I do ship them, so clearly my questions about/view of them has a bit of a romantic and/or sexual tinge to it, but even completely in the context of a platonic relationship, the question of why those two gravitate to each other fascinates me, given everything else we know about them as characters and how they interact with the other inquisitors.
There's quite a bit of evidence for this on Fifth's end—he doesn't take shit from Reva or Iskat, and the only inquisitor he shows true fealty/respect to is the Grand Inquisitor. Seventh, whether or not you take stock in the numerical rank system, doesn't outrank him, and she'll also openly confront him, so there are similarities among her, Reva, and Iskat in that none of the three of them are doormats.

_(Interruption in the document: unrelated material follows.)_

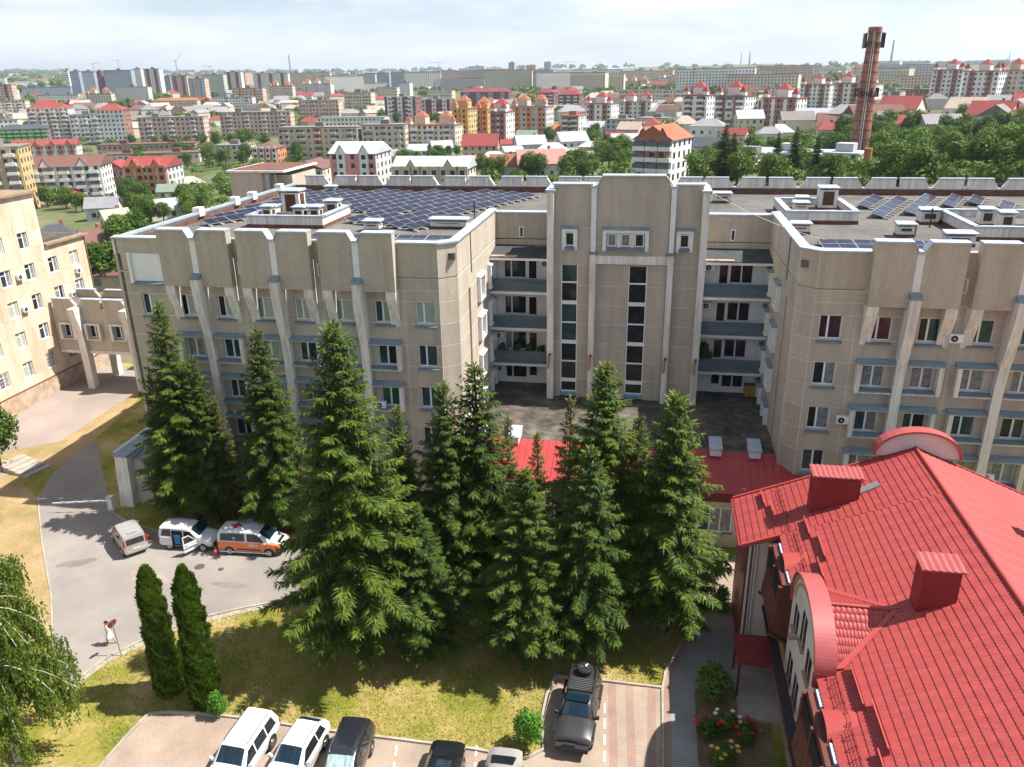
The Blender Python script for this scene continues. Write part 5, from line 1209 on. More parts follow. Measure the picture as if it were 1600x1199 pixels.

Notably, one could also assume Fifth's attitude skews a bit misogynistic, as he doesn't seem to have the same issues with Eighth or Tualon based on what little we get of those dynamics, but that's a different post.

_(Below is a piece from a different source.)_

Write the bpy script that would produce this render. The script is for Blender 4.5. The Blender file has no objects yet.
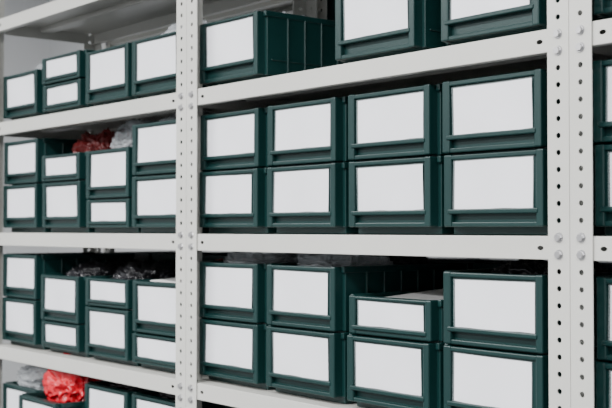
import bpy, bmesh, math, random
from mathutils import Vector, noise
random.seed(7)
EYE=1.45
scene=bpy.context.scene
col=scene.collection

# ---------------- materials ----------------
def mat(name, rgb, rough=.5, metal=0, bump=0, bscale=200, var=0, vscale=8, **kw):
    m=bpy.data.materials.new(name); m.use_nodes=True
    nt=m.node_tree; b=nt.nodes['Principled BSDF']
    b.inputs['Base Color'].default_value=(*rgb,1); b.inputs['Roughness'].default_value=rough
    b.inputs['Metallic'].default_value=metal
    for k,v in kw.items(): b.inputs[k.replace('_',' ')].default_value=v
    tc=nt.nodes.new('ShaderNodeTexCoord')
    if var:
        n=nt.nodes.new('ShaderNodeTexNoise'); n.inputs['Scale'].default_value=vscale; n.inputs['Detail'].default_value=4
        r=nt.nodes.new('ShaderNodeValToRGB')
        r.color_ramp.elements[0].position=.3; r.color_ramp.elements[1].position=.7
        r.color_ramp.elements[0].color=(*[c*(1-var) for c in rgb],1)
        r.color_ramp.elements[1].color=(*[min(1,c*(1+var)) for c in rgb],1)
        nt.links.new(tc.outputs['Object'],n.inputs['Vector']); nt.links.new(n.outputs['Fac'],r.inputs['Fac'])
        nt.links.new(r.outputs['Color'],b.inputs['Base Color'])
    if bump:
        n=nt.nodes.new('ShaderNodeTexNoise'); n.inputs['Scale'].default_value=bscale
        bp=nt.nodes.new('ShaderNodeBump'); bp.inputs['Strength'].default_value=bump; bp.inputs['Distance'].default_value=.002
        nt.links.new(tc.outputs['Object'],n.inputs['Vector']); nt.links.new(n.outputs['Fac'],bp.inputs['Height'])
        nt.links.new(bp.outputs['Normal'],b.inputs['Normal'])
    return m
M_bin=mat('bin_green_plastic',(.0030,.0235,.0225),.38,bump=.12,bscale=350,var=.08,Specular_IOR_Level=.35)
M_label=mat('label_paper',(.84,.84,.89),.45,bump=.25,bscale=18,var=.02,vscale=14)
M_film=mat('label_film_edge',(.35,.45,.46),.15)
M_sleeve=mat('label_sleeve',(.8,.85,.87),.08,bump=.5,bscale=22,Alpha=.14,Specular_IOR_Level=1.0)
M_steel=mat('painted_steel',(.515,.515,.485),.33,bump=.05,bscale=300,var=.03,vscale=5)
M_bolt=mat('zinc_bolt',(.45,.45,.46),.35,metal=.8)
M_red=mat('red_film',(.5,.006,.018),.22,bump=.7,bscale=70)
M_brown=mat('dark_red_film',(.16,.016,.016),.3,bump=.5,bscale=60)
M_clear=mat('clear_film',(.55,.58,.61),.1,bump=.8,bscale=60,Alpha=.36)
M_paper=mat('paper',(.8,.8,.8),.6)
M_parts=mat('dark_parts',(.010,.010,.013),.25,bump=.6,bscale=60)
M_wall=mat('wall_paint',(.58,.59,.60),.8,bump=.1,bscale=90)
M_floor=mat('floor_concrete',(.09,.09,.09),.6,var=.12,vscale=3)
M_ceil=mat('ceiling_paint',(.8,.8,.8),.9)

def link(o): col.objects.link(o); return o
def empty(name,loc=(0,0,0)):
    e=bpy.data.objects.new(name,None); e.location=loc; return link(e)
def meshobj(name,bm,mats,parent=None,smooth=False):
    me=bpy.data.meshes.new(name); bm.to_mesh(me); bm.free()
    for m in mats: me.materials.append(m)
    if smooth:
        for p in me.polygons: p.use_smooth=True
    o=bpy.data.objects.new(name,me); link(o)
    if parent: o.parent=parent
    return o
def box(bm,x0,x1,y0,y1,z0,z1,bev=0,mi=0,seg=2):
    t=bmesh.new()
    vs=[t.verts.new((x,y,z)) for x in(x0,x1) for y in(y0,y1) for z in(z0,z1)]
    for f in((0,1,3,2),(4,6,7,5),(0,4,5,1),(2,3,7,6),(0,2,6,4),(1,5,7,3)): t.faces.new([vs[i] for i in f])
    bmesh.ops.recalc_face_normals(t,faces=t.faces)
    if bev: bmesh.ops.bevel(t,geom=t.edges[:],offset=bev,segments=seg,affect='EDGES',profile=.5)
    vm={v:bm.verts.new(v.co) for v in t.verts}
    for f in t.faces:
        nf=bm.faces.new([vm[v] for v in f.verts]); nf.material_index=mi
    t.free()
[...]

We've gotten less of Seventh's dynamic with a variety of inquisitors given her comparative lack of content compared to him (not that I'm bitter), but she's clearly headstrong, smart, cruel, and isn't afraid to push others under the bus in order to gain the upper hand in a situation for revenge. Given all this, it's notable that despite their arguing, she consistently works with Fifth and spars with him (which, even Iskat notes that sparring with Seventh is sort of terrifying). Clearly, Seventh's willing to put up with him as much as he's willing to put up with her. Since she isn't that different from Reva and Iskat, all things considered, what was The Thing that did makes Seventh and Fifth tolerate, and even gravitate toward, each other?
Obviously, I have my own ideas for why (up to and including "they want to jump each other's bones about it"), but in terms of guessing what canon may do? I'd estimate that when the two first meet (and they're probably among the earliest to do so/the earlier initiates), Seventh takes Fifth's surliness less personally than the other inquisitors and makes it more into banter, keeps pushing him back. This pisses him off, but the fact that she doesn't back down draws him in, both as a rival and otherwise. Given the fact that he's dyed-in-the-wool committed to the inquisitor cause and less fazed about evildoing, her propensity for cruel and unusual violence may not bother him as much as it would the others. The two of them coming as a set may be process of elimination as much as it is being drawn to the other, honestly.
This bit also didn't really fit anywhere else, but what cements their dynamic as different to me is something I noticed while watching Rebels, where despite the fact that Seventh almost always takes point on missions (and in notable contrast to owk, he usually lets her), the two have what seems to be an unspoken agreement that Fifth is the one interacting with imperial leadership and Vader. By the end, they clearly know each other, even through pointed barbs.